13 dic 2007

Is a "romance" a "ballad"? Imagine the following debate:

PEPE: It is a functional equivalent. Both are rhymed, anonymous, narrative poems. Metrically, the English ballad stanza features lines of about the same length as the Spanish octosílabo or 8-syllable line, so there is some functional equivalency there too. So yet, a romance is a ballad.

MARICARMEN: Pues no lo creo. The "romance" is a culturally, historically, and linguistically specific form. "Romance" meant the vernacular language, in disinction to Latin. Hence the "romance languages." The French derived their word for novel ("roman") from this word, the Spanish took their word for a certain kind of narrative poem from the same root. Later we had "romanticism." By translating it as "ballad" you are wrenching it out of that context.

The ballad is something different. Also a cultural distinct form that took shape on the border between England and Scotland. To call a romance a "ballad" is grotesque.

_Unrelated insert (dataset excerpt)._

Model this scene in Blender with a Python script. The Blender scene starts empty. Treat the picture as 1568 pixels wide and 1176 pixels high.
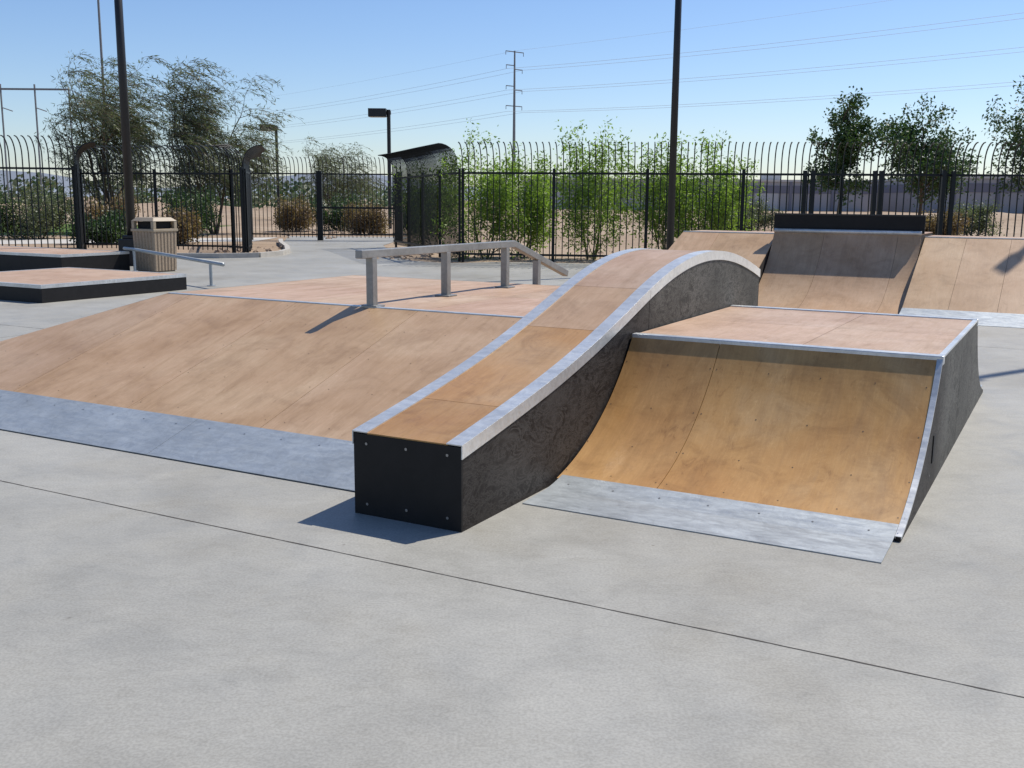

PEPE: The "romance" is also a border form, which took shape during the reconquista on the border between Christian and Muslim Spain. Another functional equivalency. How else would you translate it?

MA-CA: I wouldn't translate the title at all. That is too much of a concession to the reader, who will think she knows what a "ballad" is from her knowledge of the folk traditions of the British Isles.

PP: Next you be telling me that gitano cannot be translated as "gypsy"! You're exasperating. Translation is always a search for cultural anaogies. Some work better than others, but "ballad" is the best we've got.

MC: You're right, gypsy is a horrible word. I prefer Roma, the term that the actual gypsies call themselves so my English-language version of Lorca's Romancero gitano will bear the title "Romancero / Roma.

1 comentario:

Joseph Duemer dijo...

I just pulled down my Collected Poems (Maurer) & read a couple of the Gypsy Ballads, substituting "Roma" for "Gypsy." I like the Roma / Romance parallel, too. But ultimately, for me, "Gypsy" -- for all its problems in English -- is the better cultural analogue.

As for "ballad," I think your Maricarmen has a better case. I know the Anglo-American ballad tradition pretty well & Lorca's poems have quite a different feel -- much less dispassionate than the typical Childe ballad. It's true that line length is roughly the same, but stanza structures a different, the English form being much more uniform within a given poem.

By the way, I first discovered the Ballads in my youth, in those Humphries translations you were talking about the other day. Even before I had dictionaried my way through Rilke, I had done the same with these poems. I think Kirkland's translations are pretty good.